[Excerpt from a dataset]
_____

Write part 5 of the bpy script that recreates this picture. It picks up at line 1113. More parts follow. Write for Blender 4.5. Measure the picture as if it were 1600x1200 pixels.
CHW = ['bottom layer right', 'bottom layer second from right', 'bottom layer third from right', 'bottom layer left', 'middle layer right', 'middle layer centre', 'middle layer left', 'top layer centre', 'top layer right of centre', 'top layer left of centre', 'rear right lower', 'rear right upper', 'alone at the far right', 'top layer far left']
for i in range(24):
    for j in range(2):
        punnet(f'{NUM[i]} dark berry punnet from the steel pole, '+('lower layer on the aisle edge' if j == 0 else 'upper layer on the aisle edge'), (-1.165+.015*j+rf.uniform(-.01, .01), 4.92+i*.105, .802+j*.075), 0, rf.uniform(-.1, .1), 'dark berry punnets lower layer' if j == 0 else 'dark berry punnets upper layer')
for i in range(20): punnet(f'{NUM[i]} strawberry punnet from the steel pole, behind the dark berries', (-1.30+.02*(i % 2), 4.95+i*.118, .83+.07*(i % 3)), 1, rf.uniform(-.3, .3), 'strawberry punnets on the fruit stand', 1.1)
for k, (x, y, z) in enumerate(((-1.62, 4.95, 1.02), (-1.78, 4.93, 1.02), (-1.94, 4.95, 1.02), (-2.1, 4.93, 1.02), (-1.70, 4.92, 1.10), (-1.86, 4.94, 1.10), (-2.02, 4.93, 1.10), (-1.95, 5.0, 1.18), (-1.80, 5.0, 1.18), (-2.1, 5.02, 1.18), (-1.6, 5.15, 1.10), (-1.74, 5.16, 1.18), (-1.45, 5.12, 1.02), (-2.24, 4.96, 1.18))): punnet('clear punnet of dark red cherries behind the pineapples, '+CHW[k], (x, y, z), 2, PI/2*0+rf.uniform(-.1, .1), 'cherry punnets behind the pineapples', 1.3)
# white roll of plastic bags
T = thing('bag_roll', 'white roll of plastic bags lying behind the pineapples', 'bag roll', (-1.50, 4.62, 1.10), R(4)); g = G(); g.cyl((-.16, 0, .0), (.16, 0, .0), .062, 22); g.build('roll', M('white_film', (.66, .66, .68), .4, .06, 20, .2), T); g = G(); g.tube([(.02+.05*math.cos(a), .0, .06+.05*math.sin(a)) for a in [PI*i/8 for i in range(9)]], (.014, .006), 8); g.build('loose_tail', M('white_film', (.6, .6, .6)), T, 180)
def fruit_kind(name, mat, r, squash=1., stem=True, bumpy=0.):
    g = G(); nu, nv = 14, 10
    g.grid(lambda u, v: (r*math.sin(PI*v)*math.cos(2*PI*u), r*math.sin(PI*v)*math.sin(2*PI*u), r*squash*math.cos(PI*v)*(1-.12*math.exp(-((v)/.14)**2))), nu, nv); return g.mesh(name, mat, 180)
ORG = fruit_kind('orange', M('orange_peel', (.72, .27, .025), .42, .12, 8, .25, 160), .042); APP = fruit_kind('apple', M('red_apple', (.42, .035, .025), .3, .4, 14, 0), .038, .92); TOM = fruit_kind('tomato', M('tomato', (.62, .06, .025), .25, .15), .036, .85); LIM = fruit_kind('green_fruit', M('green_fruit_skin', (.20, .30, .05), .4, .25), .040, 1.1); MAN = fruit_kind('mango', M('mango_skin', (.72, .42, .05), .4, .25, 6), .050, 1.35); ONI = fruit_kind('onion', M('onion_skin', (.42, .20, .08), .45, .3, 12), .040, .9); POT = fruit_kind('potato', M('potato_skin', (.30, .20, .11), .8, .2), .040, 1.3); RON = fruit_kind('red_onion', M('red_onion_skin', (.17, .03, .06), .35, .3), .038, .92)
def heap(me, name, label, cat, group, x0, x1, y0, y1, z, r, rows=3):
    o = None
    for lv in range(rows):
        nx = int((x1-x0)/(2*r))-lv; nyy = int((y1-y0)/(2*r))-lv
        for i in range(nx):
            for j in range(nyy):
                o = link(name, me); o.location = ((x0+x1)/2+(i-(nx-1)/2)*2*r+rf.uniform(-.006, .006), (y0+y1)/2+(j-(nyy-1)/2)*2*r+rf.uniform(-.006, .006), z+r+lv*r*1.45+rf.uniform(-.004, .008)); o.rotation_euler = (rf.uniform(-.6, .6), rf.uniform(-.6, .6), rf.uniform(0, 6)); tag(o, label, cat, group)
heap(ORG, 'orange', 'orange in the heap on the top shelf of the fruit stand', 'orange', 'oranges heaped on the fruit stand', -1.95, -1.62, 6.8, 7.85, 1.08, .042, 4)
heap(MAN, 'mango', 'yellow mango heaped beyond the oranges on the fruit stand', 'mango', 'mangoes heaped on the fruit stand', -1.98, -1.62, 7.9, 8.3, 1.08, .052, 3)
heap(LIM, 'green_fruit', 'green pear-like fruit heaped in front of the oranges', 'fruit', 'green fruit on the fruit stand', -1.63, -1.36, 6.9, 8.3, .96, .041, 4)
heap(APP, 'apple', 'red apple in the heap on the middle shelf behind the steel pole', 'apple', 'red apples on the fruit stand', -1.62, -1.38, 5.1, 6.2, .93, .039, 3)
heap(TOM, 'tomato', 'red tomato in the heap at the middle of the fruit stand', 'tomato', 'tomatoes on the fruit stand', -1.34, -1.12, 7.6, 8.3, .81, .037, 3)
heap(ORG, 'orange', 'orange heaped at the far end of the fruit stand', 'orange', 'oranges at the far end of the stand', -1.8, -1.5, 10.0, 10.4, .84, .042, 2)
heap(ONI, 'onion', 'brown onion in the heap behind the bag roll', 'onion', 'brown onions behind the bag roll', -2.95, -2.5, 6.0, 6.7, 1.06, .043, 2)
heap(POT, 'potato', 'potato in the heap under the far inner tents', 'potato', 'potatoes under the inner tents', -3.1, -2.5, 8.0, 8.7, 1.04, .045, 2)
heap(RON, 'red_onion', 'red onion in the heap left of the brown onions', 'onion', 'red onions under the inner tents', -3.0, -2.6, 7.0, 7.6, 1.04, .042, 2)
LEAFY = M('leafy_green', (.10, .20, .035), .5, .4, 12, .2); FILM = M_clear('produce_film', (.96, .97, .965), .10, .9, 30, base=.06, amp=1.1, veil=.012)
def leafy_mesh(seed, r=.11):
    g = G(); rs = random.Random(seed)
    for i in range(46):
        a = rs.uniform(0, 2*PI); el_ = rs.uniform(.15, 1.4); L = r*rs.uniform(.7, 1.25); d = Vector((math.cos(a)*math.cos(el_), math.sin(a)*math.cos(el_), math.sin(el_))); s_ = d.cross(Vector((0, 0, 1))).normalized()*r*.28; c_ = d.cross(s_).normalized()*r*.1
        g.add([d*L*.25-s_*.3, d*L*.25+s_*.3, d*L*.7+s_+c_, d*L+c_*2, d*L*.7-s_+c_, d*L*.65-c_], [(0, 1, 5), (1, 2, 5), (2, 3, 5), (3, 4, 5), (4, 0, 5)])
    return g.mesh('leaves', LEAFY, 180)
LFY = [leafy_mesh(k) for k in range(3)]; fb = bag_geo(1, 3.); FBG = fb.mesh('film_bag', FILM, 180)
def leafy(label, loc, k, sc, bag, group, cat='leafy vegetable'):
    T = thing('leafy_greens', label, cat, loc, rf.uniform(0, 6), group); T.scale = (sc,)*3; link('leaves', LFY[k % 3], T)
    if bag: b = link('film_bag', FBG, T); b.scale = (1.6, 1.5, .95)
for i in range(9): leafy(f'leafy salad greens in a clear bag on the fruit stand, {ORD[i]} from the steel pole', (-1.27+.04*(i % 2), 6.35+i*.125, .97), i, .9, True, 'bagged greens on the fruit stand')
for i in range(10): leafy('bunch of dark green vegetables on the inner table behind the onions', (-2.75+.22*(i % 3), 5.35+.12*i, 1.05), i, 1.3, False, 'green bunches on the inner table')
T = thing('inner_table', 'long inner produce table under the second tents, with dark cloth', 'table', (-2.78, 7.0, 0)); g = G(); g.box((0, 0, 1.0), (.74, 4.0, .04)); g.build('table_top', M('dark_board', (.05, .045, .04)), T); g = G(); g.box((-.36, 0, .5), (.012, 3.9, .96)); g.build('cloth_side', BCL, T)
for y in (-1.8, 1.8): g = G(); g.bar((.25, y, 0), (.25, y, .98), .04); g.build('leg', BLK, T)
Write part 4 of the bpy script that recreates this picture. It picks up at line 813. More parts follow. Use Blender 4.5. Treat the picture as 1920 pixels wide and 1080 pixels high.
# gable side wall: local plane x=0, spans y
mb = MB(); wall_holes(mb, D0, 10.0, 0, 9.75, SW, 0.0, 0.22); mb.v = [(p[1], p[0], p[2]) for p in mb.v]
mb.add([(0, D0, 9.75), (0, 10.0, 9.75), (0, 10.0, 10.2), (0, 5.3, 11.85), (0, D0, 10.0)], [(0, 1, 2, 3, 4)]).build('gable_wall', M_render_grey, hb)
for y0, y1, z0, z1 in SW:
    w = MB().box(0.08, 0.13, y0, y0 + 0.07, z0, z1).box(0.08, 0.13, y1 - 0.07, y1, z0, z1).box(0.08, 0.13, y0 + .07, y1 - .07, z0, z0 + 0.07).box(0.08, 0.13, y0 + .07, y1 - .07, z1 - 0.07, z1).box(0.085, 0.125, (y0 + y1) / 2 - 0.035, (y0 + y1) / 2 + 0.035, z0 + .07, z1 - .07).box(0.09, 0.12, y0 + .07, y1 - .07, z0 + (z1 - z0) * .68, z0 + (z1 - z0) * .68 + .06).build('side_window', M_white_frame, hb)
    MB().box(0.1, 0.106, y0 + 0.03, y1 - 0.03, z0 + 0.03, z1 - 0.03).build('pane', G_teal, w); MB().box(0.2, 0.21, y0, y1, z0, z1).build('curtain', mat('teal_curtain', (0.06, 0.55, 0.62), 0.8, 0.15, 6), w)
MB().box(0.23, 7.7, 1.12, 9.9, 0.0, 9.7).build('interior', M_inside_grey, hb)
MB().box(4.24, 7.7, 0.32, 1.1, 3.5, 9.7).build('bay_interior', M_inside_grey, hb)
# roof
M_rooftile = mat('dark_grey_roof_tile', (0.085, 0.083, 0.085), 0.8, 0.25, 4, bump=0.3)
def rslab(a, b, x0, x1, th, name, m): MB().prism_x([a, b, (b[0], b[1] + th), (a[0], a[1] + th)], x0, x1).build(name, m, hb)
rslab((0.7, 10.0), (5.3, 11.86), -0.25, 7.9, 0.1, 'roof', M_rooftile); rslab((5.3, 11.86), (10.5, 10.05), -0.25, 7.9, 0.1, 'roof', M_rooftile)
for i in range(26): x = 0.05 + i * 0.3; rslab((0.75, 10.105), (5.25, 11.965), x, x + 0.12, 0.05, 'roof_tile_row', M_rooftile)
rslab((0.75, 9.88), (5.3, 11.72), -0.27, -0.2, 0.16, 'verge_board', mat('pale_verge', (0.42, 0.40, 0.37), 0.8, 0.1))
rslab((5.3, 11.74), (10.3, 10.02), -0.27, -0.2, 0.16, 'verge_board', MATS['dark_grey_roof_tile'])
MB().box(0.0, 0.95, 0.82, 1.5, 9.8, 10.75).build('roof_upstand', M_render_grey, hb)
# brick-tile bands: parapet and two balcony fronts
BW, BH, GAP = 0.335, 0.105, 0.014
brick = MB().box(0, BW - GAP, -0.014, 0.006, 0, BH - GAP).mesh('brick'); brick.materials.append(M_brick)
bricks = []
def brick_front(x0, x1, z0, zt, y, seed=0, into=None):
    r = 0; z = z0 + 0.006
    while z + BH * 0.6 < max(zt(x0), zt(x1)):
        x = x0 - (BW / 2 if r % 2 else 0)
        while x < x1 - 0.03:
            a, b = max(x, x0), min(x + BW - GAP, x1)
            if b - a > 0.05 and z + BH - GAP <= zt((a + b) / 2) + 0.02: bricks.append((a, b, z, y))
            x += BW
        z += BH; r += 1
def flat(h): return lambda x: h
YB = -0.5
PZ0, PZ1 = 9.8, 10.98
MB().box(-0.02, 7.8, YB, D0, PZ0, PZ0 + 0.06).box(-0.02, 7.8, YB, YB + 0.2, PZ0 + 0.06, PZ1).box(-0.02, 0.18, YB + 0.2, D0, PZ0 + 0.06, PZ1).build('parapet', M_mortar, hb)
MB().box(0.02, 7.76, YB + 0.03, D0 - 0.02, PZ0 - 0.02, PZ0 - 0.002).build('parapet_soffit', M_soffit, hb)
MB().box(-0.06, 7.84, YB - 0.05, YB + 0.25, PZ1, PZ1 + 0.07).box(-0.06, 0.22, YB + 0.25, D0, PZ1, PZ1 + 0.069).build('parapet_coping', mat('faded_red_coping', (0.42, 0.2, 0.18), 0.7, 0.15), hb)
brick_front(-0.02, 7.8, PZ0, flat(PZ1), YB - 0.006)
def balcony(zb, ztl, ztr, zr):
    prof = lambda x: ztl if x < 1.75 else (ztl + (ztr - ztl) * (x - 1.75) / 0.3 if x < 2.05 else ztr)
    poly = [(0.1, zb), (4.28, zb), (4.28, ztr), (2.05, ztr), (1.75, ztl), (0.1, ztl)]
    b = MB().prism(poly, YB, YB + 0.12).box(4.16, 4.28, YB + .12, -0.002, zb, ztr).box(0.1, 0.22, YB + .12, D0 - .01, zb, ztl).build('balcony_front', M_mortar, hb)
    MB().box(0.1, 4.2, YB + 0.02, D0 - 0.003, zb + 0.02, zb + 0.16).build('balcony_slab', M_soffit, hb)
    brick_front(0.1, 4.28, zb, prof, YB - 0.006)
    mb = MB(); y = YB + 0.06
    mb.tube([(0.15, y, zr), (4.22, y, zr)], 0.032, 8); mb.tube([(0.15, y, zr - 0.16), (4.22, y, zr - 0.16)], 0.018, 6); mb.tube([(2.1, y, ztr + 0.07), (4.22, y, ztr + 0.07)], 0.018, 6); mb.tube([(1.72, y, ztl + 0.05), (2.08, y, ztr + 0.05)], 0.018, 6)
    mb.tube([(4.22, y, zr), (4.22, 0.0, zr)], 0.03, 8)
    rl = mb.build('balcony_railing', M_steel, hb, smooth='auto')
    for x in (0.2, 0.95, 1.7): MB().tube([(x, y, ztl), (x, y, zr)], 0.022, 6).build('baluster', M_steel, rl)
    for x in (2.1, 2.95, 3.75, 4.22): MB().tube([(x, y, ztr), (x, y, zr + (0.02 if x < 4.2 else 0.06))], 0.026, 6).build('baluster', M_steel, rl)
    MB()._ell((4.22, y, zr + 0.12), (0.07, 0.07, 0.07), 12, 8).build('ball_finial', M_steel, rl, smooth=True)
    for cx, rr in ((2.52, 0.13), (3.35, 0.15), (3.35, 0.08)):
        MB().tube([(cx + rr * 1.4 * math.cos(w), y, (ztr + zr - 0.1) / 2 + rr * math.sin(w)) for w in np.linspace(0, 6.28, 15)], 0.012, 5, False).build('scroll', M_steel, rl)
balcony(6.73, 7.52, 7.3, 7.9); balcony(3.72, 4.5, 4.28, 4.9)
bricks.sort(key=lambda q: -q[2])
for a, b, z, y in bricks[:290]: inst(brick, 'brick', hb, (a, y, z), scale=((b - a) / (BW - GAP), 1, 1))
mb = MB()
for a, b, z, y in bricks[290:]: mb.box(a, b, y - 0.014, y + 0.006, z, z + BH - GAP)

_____

REQUIREMENT => Show all lines from the listing above in which "Blender" appears.

RESPONSE TO THIS EXERCISE =>
Write part 5 of the bpy script that recreates this picture. It picks up at line 1113. More parts follow. Write for Blender 4.5. Measure the picture as if it were 1600x1200 pixels.
Write part 4 of the bpy script that recreates this picture. It picks up at line 813. More parts follow. Use Blender 4.5. Treat the picture as 1920 pixels wide and 1080 pixels high.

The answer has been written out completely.